Poco antes de Navidad supe del fallecimiento de Ignacio Núñez. Para mí, y para quienes no solo amamos la música, sino que nos atrevemos a adentrarnos en ella, Ignacio representaba el talento del compositor dotado de una sensibilidad dulcísima y lúcida. Espléndido en lo melódico, tierno en los sonidos de la instrumentación, su juventud y perfección parecían no conocer límites. Solo la vida se interpuso… Como alguien reseñó días más tarde, escaso anda el cielo de ángeles cuando los busca muy jóvenes en la tierra.
En
estos tiempos que corren muchos olvidan que la vida es un lugar de encuentros y
despedidas donde no parece haber otra alternativa que llevar una existencia lo más
digna posible. Pero sin creatividad, sin predisposición para la pugna del
intelecto y el alma, en cualesquiera de sus formas, hay quienes no hallan más ocasión
que la del buen pasar, al menos mientras se vaya pasando. Una vez idos, cuando
nos hayamos desprendido de esta masa corpórea y nuestra existencia vaya
despareciendo en los coletazos del olvido (el espíritu solo existe en el
recuerdo de quienes permanecen), me pregunto qué será de tanto predicamento vital.
De
Ignacio permanecerá su música.
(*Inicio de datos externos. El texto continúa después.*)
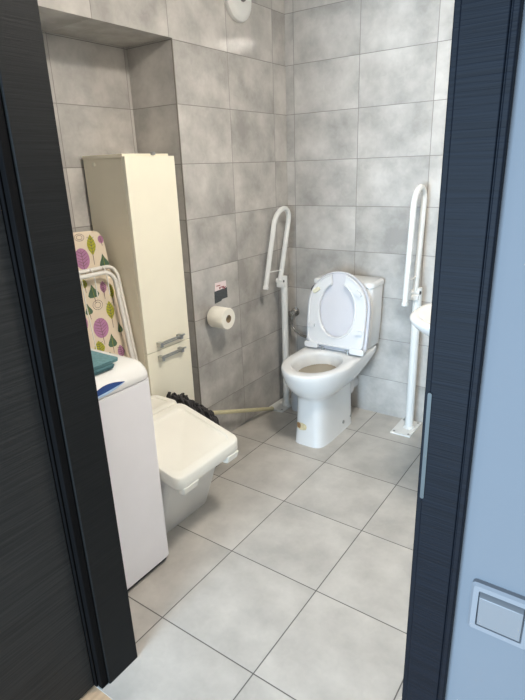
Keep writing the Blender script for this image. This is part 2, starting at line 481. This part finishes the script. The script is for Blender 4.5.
# ------------------------------------------------------------------ grab bars
def grab(label, px, py, plate, top, a0, a1, b0, b1, bx, pr):
    """a0/a1: bottom and top of front leg (y,z); b0/b1 of rear leg"""
    g = thing('grab_bar', (px, py, 0), label, 'grab bar', 'folding grab bars flanking the toilet')
    x0, x1, y0, y1 = plate
    bp = obj('base_plate', boxbm(x0, x1, y0, y1, 0, .008), m_white, g, bevel=.0015)
    for x in (x0+.016, x1-.016):
        for y in (y0+.02, y1-.02):
            bm = BM(); lathe(bm, (x, y, .0075), (0, 0, 1), [(.007, 0), (.007, .003), (.004, .005)], 12)
            obj('bolt', bm, m_steel, bp)
    bm = BM(); cyl(bm, (px, py, .006), (px, py, top), pr, 28)
    lathe(bm, (px, py, .008), (0, 0, 1), [(pr+.010, 0), (pr+.006, .008), (pr+.0002, .012)], 28)
    obj('post', bm, m_white, g)
    bm = BM(); box(bm, bx-.016, px+.014, py-.035, py+.008, top-.064, top-.034)
    hb = obj('hinge_bracket', bm, m_white, g, bevel=.005)
    bm = BM()
    cyl(bm, (bx-.024, b0[0]+.004, b0[1]-.004), (bx+.024, b0[0]+.004, b0[1]-.004), .016, 18)
    obj('pivot_drum', bm, m_white, g)
    for s in (-1, 1):
        bm = BM(); lathe(bm, (bx+s*.024, b0[0]+.004, b0[1]-.004), (s, 0, 0), [(.010, 0), (.010, .004), (.006, .006)], 14)
        obj('pivot_screw', bm, m_dark, g)
    A0, A1, B0, B1 = (Vector((bx, *v)) for v in (a0, a1, b0, b1))
    mid = (A1+B1)/2; up = (A1-A0).normalized(); hr = (B1-A1)/2; R = hr.length
    arc = [mid-hr*math.cos(PI*k/16)+up*R*math.sin(PI*k/16) for k in range(17)]
    bm = BM(); tube(bm, [A0, A0.lerp(A1, .5)]+arc+[B1.lerp(B0, .5), B0], .0145, 16)
    obj('rail', bm, m_white, g)
    bm = BM(); lathe(bm, A0-up*.004, up, [(.012, 0), (.0165, .003), (.0165, .018), (.0146, .020)], 18)
    obj('rail_cap', bm, m_white, g)
    bm = BM(); tube(bm, [A0.lerp(A1, .26), B0.lerp(B1, .17)], .0035, 8)
    obj('cross_rod', bm, m_white, g)
    return g
grab('white folded-up grab bar on floor post between toilet and left wall', .090, -.200,
     (.012, .124, -.305, -.105), .85, (-.372, .804), (-.268, 1.156), (-.216, .826), (-.112, 1.166), .072, .0195)
grab('white folded-up grab bar on floor post behind the washbasin', .866, -.095,
     (.795, .912, -.205, -.006), .835, (-.262, .775), (-.218, 1.265), (-.110, .815), (-.066, 1.275), .858, .0225)

# ------------------------------------------------------------------ washbasin (mostly behind the door casing)
t = thing('wall_mounted_washbasin', (XR, -.74, .9), 'white ceramic washbasin partly hidden by the right door frame', 'washbasin')
bm = BM()
def basin(z, g, xs=1.072, w=.225, xe=XR-.001):
    out = []
    n = 28
    for k in range(n+1):
        a = PI/2+PI*k/n
        ca, sa = math.cos(a), math.sin(a)
        out.append((xs+.20+(.20-g)*math.copysign(abs(ca)**.85, ca), -.74+(w-g)*math.copysign(abs(sa)**.85, sa), z))
    out += [(xe-max(g, 0)*.6, -.74-w+g, z), (xe-max(g, 0)*.6, -.74+w-g, z)]
    return out
loft(bm, [basin(.79, .15), basin(.80, .11), basin(.825, .065), basin(.862, .018), basin(.880, .002), basin(.890, 0), basin(.897, .003), basin(.90, .010),
          basin(.90, .030), basin(.893, .042), basin(.87, .060), basin(.84, .09), basin(.815, .14), basin(.81, .18)])
obj('bowl', bm, m_por, t, smooth=60)
bm = BM(); lathe(bm, (1.34, -.74, .808), (0, 0, 1), [(.03, 0), (.03, .004), (.02, .005)], 20)
obj('drain', bm, m_chrome, t)
bm = BM()
lathe(bm, (1.60, -.74, .90), (0, 0, 1), [(.024, 0), (.022, .01), (.020, .09), (.022, .12)], 20)
tube(bm, smooth_path([(1.59, -.74, .98), (1.52, -.74, 1.0), (1.46, -.74, .985)], 6), .012, 14)
obj('tap', bm, m_chrome, t)

# ------------------------------------------------------------------ toilet brush, bidet shower
t = thing('toilet_brush', (.205, -.245, 0), 'small grey toilet brush pot between left grab bar post and toilet', 'toilet brush')
bm = BM(); lathe(bm, (.178, -.215, 0), (0, 0, 1), [(.030, 0), (.034, .004), (.038, .125), (.034, .125), (.030, .012)], 28)
obj('brush_pot', bm, mat('grey_pot', rgb(200, 202, 205), .3, metal=.35, var=.03), t)
bm = BM()
tube(bm, [(.178, -.215, .02), (.165, -.215, .14), (.138, -.22, .225)], [.007, .007, .010], 12)
obj('brush_handle', bm, m_white, t)
bm = BM(); lathe(bm, (.178, -.215, .02), (0, 0, 1), [(.014, 0), (.026, .02), (.026, .07), (.012, .09)], 16)
obj('brush_head', bm, m_white, t)

t = thing('bidet_shower', (.06, 0, .58), 'chrome bidet shower valve and looping hose on back wall left of cistern', 'bidet shower')
bm = BM()
lathe(bm, (.048, 0, .578), (0, -1, 0), [(.028, 0), (.028, .006), (.014, .010), (.014, .045), (.020, .047), (.020, .072), (.015, .076)], 24)
cyl(bm, (.048, -.055, .578), (.048, -.055, .535), .010, 16)
obj('wall_valve', bm, m_chrome, t)
bm = BM()
tube(bm, smooth_path([(.048, -.055, .535), (.056, -.055, .49), (.105, -.06, .452), (.165, -.06, .444), (.215, -.05, .50), (.228, -.045, .60), (.228, -.045, .66)], 8), .0075, 10)
obj('hose', bm, m_chrome, t)
bm = BM()
tube(bm, smooth_path([(.228, -.045, .655), (.220, -.05, .70), (.206, -.06, .745), (.226, -.075, .770), (.262, -.085, .780)], 6), [.009]*6+[.011]*12+[.014]*7, 12)
sh = obj('spray_head', bm, m_dark, t); sh['label'] = 'dark hand spray head and grip'

# ------------------------------------------------------------------ paper roll, holder, notice, vent
RY, RZ = -.784, .738
t = thing('paper_roll', (.07, RY, RZ-.055), 'white toilet paper roll on the left wall below the small notice', 'toilet paper')
bm = BM()
n = 40
R0, R1 = .021, .056
def rr_(r, x): return [(x, RY+r*math.cos(2*PI*k/n), RZ+r*math.sin(2*PI*k/n)) for k in range(n)]
v0 = loft(bm, [rr_(R1-.003, .022), rr_(R1, .026), rr_(R1, .118), rr_(R1-.003, .122), rr_(R0, .122), rr_(R0, .022), rr_(R1-.003, .022)], False, False)
bmesh.ops.remove_doubles(bm, verts=bm.verts[:], dist=1e-5)
obj('paper', bm, m_paper, t, smooth=50)
bm = BM()
loft(bm, [rr_(R0-.0005, .021), rr_(R0-.0005, .1225), rr_(R0-.002, .1225), rr_(R0-.002, .021), rr_(R0-.0005, .021)], False, False)
obj('cardboard_core', bm, m_card, t)
bm = BM()
pts = []
for k in range(9):
    pts.append((RY-R1*.985+.0008*k*0, RZ-.012*k))
loft(bm, [[(.028, RY-R1-.0008, RZ-.075), (.118, RY-R1-.0008, RZ-.07)], [(.028, RY-R1-.001, RZ+.005), (.118, RY-R1-.001, RZ+.005)],
          [(.028, RY-R1+.0005, RZ+.005), (.118, RY-R1+.0005, RZ+.005)], [(.028, RY-R1+.0004, RZ-.075), (.118, RY-R1+.0004, RZ-.07)]], False, False, False)
t = thing('roll_holder', (0, RY, RZ), 'chrome spindle holder carrying the toilet paper roll', 'paper holder')
bm.free()
bm = BM()
lathe(bm, (0, RY, RZ+.0125), (1, 0, 0), [(.020, 0), (.020, .008), (.0078, .012), (.0078, .112), (.006, .114)], 24)
obj('spindle', bm, m_chrome, t)

t = thing('wall_notice', (0, -.69, .81), 'small white and dark notice stuck above the toilet paper roll', 'notice')
bm = BM(); prism(bm, [(-.732, .902), (-.640, .900), (-.640, .852), (-.735, .856)], lambda y, z: (.0002, y, z), lambda y, z: (.0016, y, z))
u = obj('upper_sheet', bm, m_note, t, smooth=0); u['label'] = 'white and pink printed upper half'
bm = BM()
for y0, y1, z in ((-.722, -.69, .884), (-.70, -.66, .872), (-.675, -.645, .866), (-.70, -.69, .866)):
    box(bm, .0016, .0021, y0, y1, z-.0025, z+.0025)
box(bm, .0016, .0021, -.662, -.655, .855, .868)
obj('print_marks', bm, m_notered, u, smooth=0)
bm = BM(); prism(bm, [(-.740, .858), (-.634, .862), (-.634, .806), (-.680, .806), (-.690, .798), (-.742, .794)], lambda y, z: (.0002, y, z), lambda y, z: (.0018, y, z))
l = obj('lower_sheet', bm, m_notedk, t, smooth=0); l['label'] = 'dark grey lower half'

t = thing('vent_cover', (0, -.435, 2.236), 'round white vent cover high on the left tiled wall', 'vent')
bm = BM(); lathe(bm, (0, -.435, 2.236), (1, 0, 0), [(.098, 0), (.100, .010), (.097, .020), (.085, .030), (.070, .034), (.050, .034)], 48)
obj('vent_disc', bm, m_vent, t, smooth=30)
bm = BM(); lathe(bm, (0.033, -.430, 2.246), (1, 0, 0), [(.027, 0), (.027, .005), (.022, .010)], 24)
box(bm, .04, .05, -.447, -.413, 2.240, 2.252)
vk = obj('vent_knob', bm, mat('grey_knob', rgb(120, 118, 114), .4, var=.2, scale=50), t); vk['label'] = 'darker grey round knob at the centre'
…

Sus melodías y composiciones ya han brotado del
caos en que se sumergen tanto el silencio como el ruido. Ahí están. Han sido
exploradas, halladas, encontradas, extraídas del letargo eterno y a veces manso
de las ideas. No importa que nadie nunca escuche su música maravillosa, el hallazgo
que hizo Ignacio sin más herramientas que su sensibilidad y su talento vindica
lo que supo expresar con el humus alimenticio que albergaba su mente y sus ágiles
dedos sobre el piano.
Nunca
le conocí en persona. No hallé la oportunidad de visitarle en Mora. Dudo
siquiera que él supiera de mi existencia o que alguna vez escuchase mi música,
aunque quiero creer que sí. Hace poco más de un mes, cuando componía el villancico
que entregaría al Lost Frontier de Javier Bedoya, volví a poner aquella música
suya que tanto me gustaba, preguntándome cuándo se dispondría Ignacio a regalarnos
un nuevo disco. Y ahora que sé que no existirá jamás el tiempo en que lo haga, lamento
muchísimo echar más de menos al músico que al hombre joven que dejó un dolor
perpetuo en su hermana y en sus padres, en sus amigos y en todos los
desconocidos que nos sentimos iluminados por su genialidad.
Ignacio
se fue en otoño. Busquen, por favor, la pieza suya que lleva por título “Otoño”
o la que titula esta columna. O ambas. Y enamórense de ellas para siempre.